Monday, May 15, 2006

Aung-thwin's "Myth of the Downtrodden Mon"

The so-called de-bunking of the myth of Mon oppression runs like this. Aung-thwin in Mists of Ramanna (p. 261) declares:

1. "...I do not wish to debate whether the Mon as a people were in fact oppressed by Burmese speakers as claimed..."

2. "I have found nothing in the pre-colonial Mon histories that show any indication that they were, or felt themselves oppressed by any group, including the Burmese speakers, even when both parties were at war..."

3. "...in fact, the image of a victimized Mon people was not initially a self-image at all; it was a colonial construct, found originally only in English in the official memoranda just prior to and during the First Anglo-Burmese War"

To paraphrase the argument:

1. I don't know if the Mons were actually oppressed or I consider it irrelevant.

2. I've never seen any Mon text translated into English or Burmese where a Mon is oppressed.

3. English colonial rulers claimed in their texts that Mons were oppressed.

The absolute first thing that is needed here is a definition of "oppress" and it can't be just whatever the English colonials meant by "oppressed". That would be circular reasoning.

Second, although the Burmese chronicle provides very little detail on pre-modern practices of warfare, other indigenous texts do, especially Razadarit Ayeidawpon.

Scorched earth tactics are an integral part of warfare (c. 1385-1421) and Scorched earth tactics are exactly what is meant by "oppression" in modern warfare.

Third, subject peoples (Mons, Shans) do not, as a rule, write about being oppressed in texts that are publicly available to their rulers (Burmese). The brutality of war is also usually absent from such texts.

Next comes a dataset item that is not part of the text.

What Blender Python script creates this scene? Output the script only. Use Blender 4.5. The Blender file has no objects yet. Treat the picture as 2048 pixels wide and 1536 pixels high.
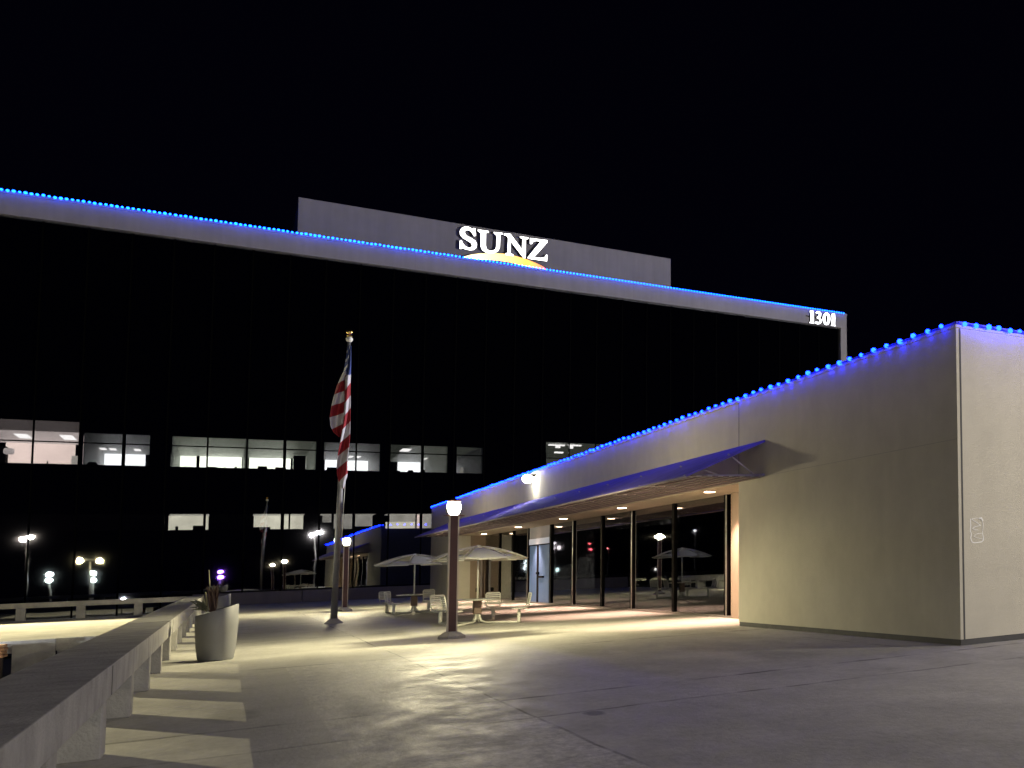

Oppression and the brutality of warfare enter historical texts once again when political control ends. The Chiangmai chronicle of the mid-1750s is a lot more frank about "oppression" than it is in 1558 at the beginning of Burmese rule. There may well be a 'hidden transcript' as anthropologist James Scott calls it, perhaps in an oral folklore tradition.

(See p. 1171-1173 of Fernquest, Jon (2005) "Addendum to Min-gyi-nyo, the Shan invasions of Ava (1524-27, and the beginnings of expansionary warfare in Toungoo Burma: 1486-1539," SOAS Bulletin of Burma Research, Vol. 3, No. 2, Autumn 2005, Link).

Just because existent historical texts don’t record brutality or acts of oppression doesn't mean that they didn’t exist. Once again, absence of evidence doesn't imply evidence of absence. This is called the fallacy of negative proof.

Something must have kept a dream of Mon independence going though.

In 1740 after an interval of over 200 years, Mon leaders seized the opportunity to reassert Mon political control.

At the end of this short reign (r. 1740-1757) there was a short brutal oppression that was extensively recorded in texts. Lieberman points out in Burmese Administrative Cycles (1984) that this was followed by a period of apparently peaceful co-existence.

What kept the Mons going as a group with the potential for state formation for over 200 years may be a far more relevant question than whether they were oppressed or not (if in fact we can even come up with a definition or "oppression" that is independent of time and place.)